On our descent, the clouds parted just enough for us to see the ruins of Machu Picchu from above. It was an undescribable view. We returned to Cusco on Monday night and began our service work on Tuesday at Casa Mosqoy, the dormitory where the scholarship students live. There is no hot water, no potable water and quite unkempt. We spent the day cleaning, painting and gardening. It was intense work and the kids were feeling pretty proud of their work at the end of the day. We made quite a lot of progress over the seven hours. On the second day, we returned to resume our projects in the garden, the study and the kitchen/dining room. With limited resources and challenging tasks, we are managing to turn this residence into a more comfortable home for the students. On our last day of service, we are putting the final touches on our projects and beginning our legacy mural. The students have decided to paint a world map on a wall in the residence where Brentwood students on this tour (and future tours) can indicate their nationality. It symbolizes the global diversity of our relationship with Mosqoy. Stay tuned for pictures of the final product!

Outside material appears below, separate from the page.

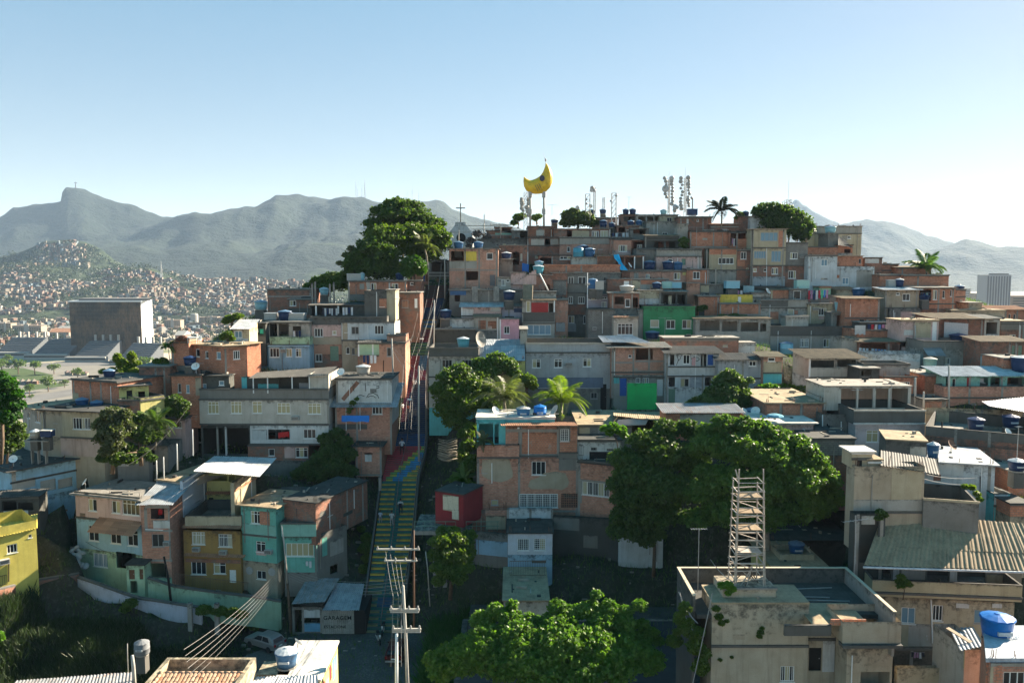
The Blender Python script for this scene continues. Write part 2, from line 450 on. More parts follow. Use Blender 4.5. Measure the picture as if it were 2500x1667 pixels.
  im.box(-.02,-.02,H,W + .02,t,H + .05).box(-.02,dep - t,H,W + .02,dep + .02,H + .05).box(-.02,t + .001,H,t,dep - t - .001,H + .05).box(W - t,t + .001,H,W + .02,dep - t - .001,H + .05)
  im.build('parapet',COND,h.root)
 elif roof in ('cor','tile'):
  o = over; hb = H + slope * dep
  # gable fill to the sloping roof
  gm = MB()
  if abs(slope) > .01:
   z0,z1 = (H,hb) if slope > 0 else (H,H)
   if slope > 0:
    gm.face((0,0,H),(0,dep,H),(0,dep,hb)); gm.face((W,0,H),(W,dep,hb),(W,dep,H)); gm.face((0,dep,H),(W,dep,H),(W,dep,hb),(0,dep,hb))
   if gm.f: gm.build('gable',mat(bands[0][1]),h.root)
  zf = H - slope * o + .07; zb_ = hb + slope * .1 + .07
  quad = ((-o,-o,zf),(W + o,-o,zf),(-o,dep + .1,zb_),(W + o,dep + .1,zb_))
  corr_sheets(h.root,quad,rm if rm else FC,sheetw=1.1 if W < 14 else 1.4,name='roof_sheet' if roof == 'cor' else 'roof_tiles')
  MB().box(-.05,-.02,H - .02 + .001,W + .05,.1,H + .05).build('roof_beam',CON,h.root)
  h.rz = H + .1; h.slope = slope
 elif roof == 'none': h.rz = H
 # features
 for f in fl:
  k = f[0]; v = [float(x) for x in f[1:5] if x.replace('.','').replace('-','').isdigit()]
  if k in ('w','d','o'):
   xa,za = loc(v[0],v[3]); xb,zb = loc(v[2],v[1]); xa,xb = max(.12,xa),min(W - .12,xb); zb = min(zb,H - .08)
   if xb - xa < .1 or zb - za < .1: continue
   if k == 'w': window(h,xa,za,xb,zb,f[5] if len(f) > 5 else '2h')
   elif k == 'd':
    dm = mat(f[5]) if len(f) > 5 else WD
    do = MB().box(xa,.1,za,xb,.14,zb).build('door',dm,h.root)
    MB().box(xb - .16,.06,(za + zb) / 2,xb - .1,.098,(za + zb) / 2 + .06).build('handle',STEEL,do)
  elif k == 'l':
   z = loc((x0 + x1) / 2,v[0])[1]; xa,xb = (loc(v[1],v[0])[0],loc(v[2],v[0])[0]) if len(v) > 2 else (-.04,W + .04)
   MB().box(xa,-.12,z - .09,xb,.0,z + .09).build('ledge',mat(f[-1]) if not f[-1][0].isdigit() else COND,h.root)
  elif k == 'c':
   x = loc(v[0],y0)[0]; za,zb = (loc(v[0],v[2])[1],loc(v[0],v[1])[1]) if len(v) > 2 else (zmin,H)
   MB().box(x - .12,-.025,za,x + .12,.0 - .001,zb - .01).build('column',CON,h.root)
  elif k == 's':    # beam flush on brick
   z = loc(v[0],v[1])[1]; xa,xb = (loc(v[0],v[1])[0],loc(v[2],v[1])[0])
   MB().box(xa,-.032,z - .11,xb,-.001,z + .11).build('beam',CON,h.root)
  elif k == 'b':
   xa,za = loc(v[0],v[3]); xb,zb = loc(v[2],v[1])
   MB().box(max(xa,.003),-.015 - .004 * (PIECE[0] % 4),za,min(xb,W - .003),-.001,min(zb,H - .01)).build('wall_panel',mat(f[5]),h.root); PIECE[0] += 1
  elif k == 'a':
   x,z = loc(v[0],v[1]); acbox(h,x,z,v[2] if len(v) > 2 else .55)
  elif k == 'g':
   xa,za = loc(v[0],v[3]); xb,zb = loc(v[2],v[1]); dp = .5 if (zb - za) < .9 and f[5:6] == ['TL'] else max(.5,(zb - za) * 1.6); za = zb - .22 if dp == .5 else za
   corr_sheets(h.root,((xa,-dp,za),(xb,-dp,za),(xa,-.01,zb),(xb,-.01,zb)),mat(f[5]) if len(f) > 5 else FC,'awning_sheet',1.2)
  elif k == 'r':    # railing
   xa,za = loc(v[0],v[3]); xb,zb = loc(v[2],v[1]); mb = MB(); mb.box(xa,-.1,zb - .04,xb,-.06,zb).box(xa,-.1,za,xb,-.06,za + .04)
   n = max(2,int((xb - xa) / .16))
   for i in range(n + 1): x = xa + (xb - xa) * i / n; mb.box(x - .012,-.09,za + .04,x + .012,-.07,zb - .04)
   mb.build('railing',mat(f[5]) if len(f) > 5 else STEEL,h.root)
  elif k == 'p':
   xa,za = loc(v[0],v[1]); xb,zb = loc(v[2],v[3]); MB().tube([(xa,-.06,za),(xb,-.06,zb)],.05).build('pipe',mat(f[5]) if len(f) > 5 else WH,h.root)
  elif k == 'P':    # post in front
   xa,za = loc(v[0],v[2]); zb = loc(v[0],v[1])[1]; MB().box(xa - .1,-.03,za,xa + .1,.17,zb).build('post',mat(f[4]) if len(f) > 4 else CON,h.root)
  elif k == 'G':    # lattice of pierced blocks
   xa,za = loc(v[0],v[3]); xb,zb = loc(v[2],v[1]); mb = MB(); n = max(3,int((xb - xa) / .2)); nn = max(3,int((zb - za) / .2))
   for i in range(n + 1): x = xa + (xb - xa) * i / n; mb.box(x - .035,-.045,za,x + .035,-.001,zb)
   for i in range(nn + 1): z = za + (zb - za) * i / nn; mb.box(xa,-.047,z - .035,xb,-.003,z + .035)
   mb.build('block_lattice',mat(f[5]) if len(f) > 5 else BR,h.root)
   MB().box(xa,-.008,za,xb,-.002,zb).build('lattice_back',DK,h.root)
 if auto and H > 2.2 and W > 3:
  rr = random.Random(int(h.A.x * 31 + h.A.z * 17))
  fx = [(o[0] - .2,o[2] + .2) for o in opens]
  def free(x): return all(not (a < x < b) for a,b in fx)
  for _ in range(2):
   x = rr.uniform(.3,W - .3)
   if free(x) and rr.random() < .6: MB().tube([(x,-.07,H - rr.uniform(.1,.8)),(x,-.07,max(0,H - rr.uniform(2.2,6)))],.045,5).build('drain_pipe',WH if rr.random() < .4 else CON,h.root)
  if rr.random() < .45 and roof != 'cor':
   mb = MB()
   for x in (.15,.35,W * .5,W - .35,W - .15):
    for y in (.12,.3): mb.tube([(x,y,H),(x + rr.uniform(-.08,.08),y,H + rr.uniform(.35,.8))],.022,4)
   mb.build('rebar_stubs',RUST,h.root)['kind'] = 'stuff'
  if rr.random() < .5 and W > 4:
   x = rr.uniform(.5,W - 1.2); z = rr.uniform(.6,H - 1.)
   if all(x + 1.3 < a or x - .3 > b for a,b in fx): MB().box(x,-.006,z,x + rr.uniform(.5,1.3),-.001,z + rr.uniform(.3,.9)).build('wall_patch',rr.choice([BG,mat('pg'),mat('pt'),BD]),h.root)
 HL.append(h)
 HS.append((h.A.copy(),ax.copy(),h.ay.copy(),W,dep,h.A.z,bury))
 return h
def on(h,x,dy,z=None):
 """world point on the roof of h: below pixel column x (current frame), dy metres behind the front"""
 u,_ = q(x,0)
 a = ray(u,800)[0]
 # solve A + ax*s + ay*dy  with X = a*Y
 s = (a * (h.A.y + h.ay.y * dy) - h.A.x - h.ay.x * dy) / (h.ax.x - a * h.ax.y)
 zz = h.rz if z is None else z
 if hasattr(h,'slope') and z is None: zz += max(0,h.slope) * dy
 p = h.A + h.ax * s + h.ay * dy; p.z = h.A.z + zz; return p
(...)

The Brentwood students have been absolutely incredible. They rarely complain, they take initiative and are keen to try just about anything, from new and different foods to challenging hikes. The hike was extremely difficult and there were a few tears, but it was an incredibly rewarding experience. Despite some tummy troubles, the students are persevering and enjoying the tour. They are loving buying alpaca sweaters (new Brentwood uniform??) from the local markets, as well as any other souvenir they can get their hands on! They are the heart of this trip, learning and pushing themselves outside their comfort zones each and every day.

“Our group has been very supportive of one another so far. I am making new friendships that I would have otherwise never made. I am learning that there is more than one way to do the same task, that things happen on a different schedule and that challenging tasks require putting one foot in front of the other even when your whole body is screaming at you to not continue. This trip will give me a new perspective on life that I will share with the Brentwood community.” – Sierra T.

On Friday, we depart Cusco for Huaran where we will learning about Mosqoy’s Q’ente Textile program. The students will be learning about the process of weaving, as well as the importance of fair trade. Following the weaving expo, we will be beginning our two day trek from Huaran to Lares where we will climb another 1300m to 4700m above sea level. It will no doubt be a challenging but rewarding experience that we will share with 9 Mosqoy students. We look forward to the second half of our trip with anticipation and excitement, as well as sharing our experiences with our families, friends and the Brentwood community.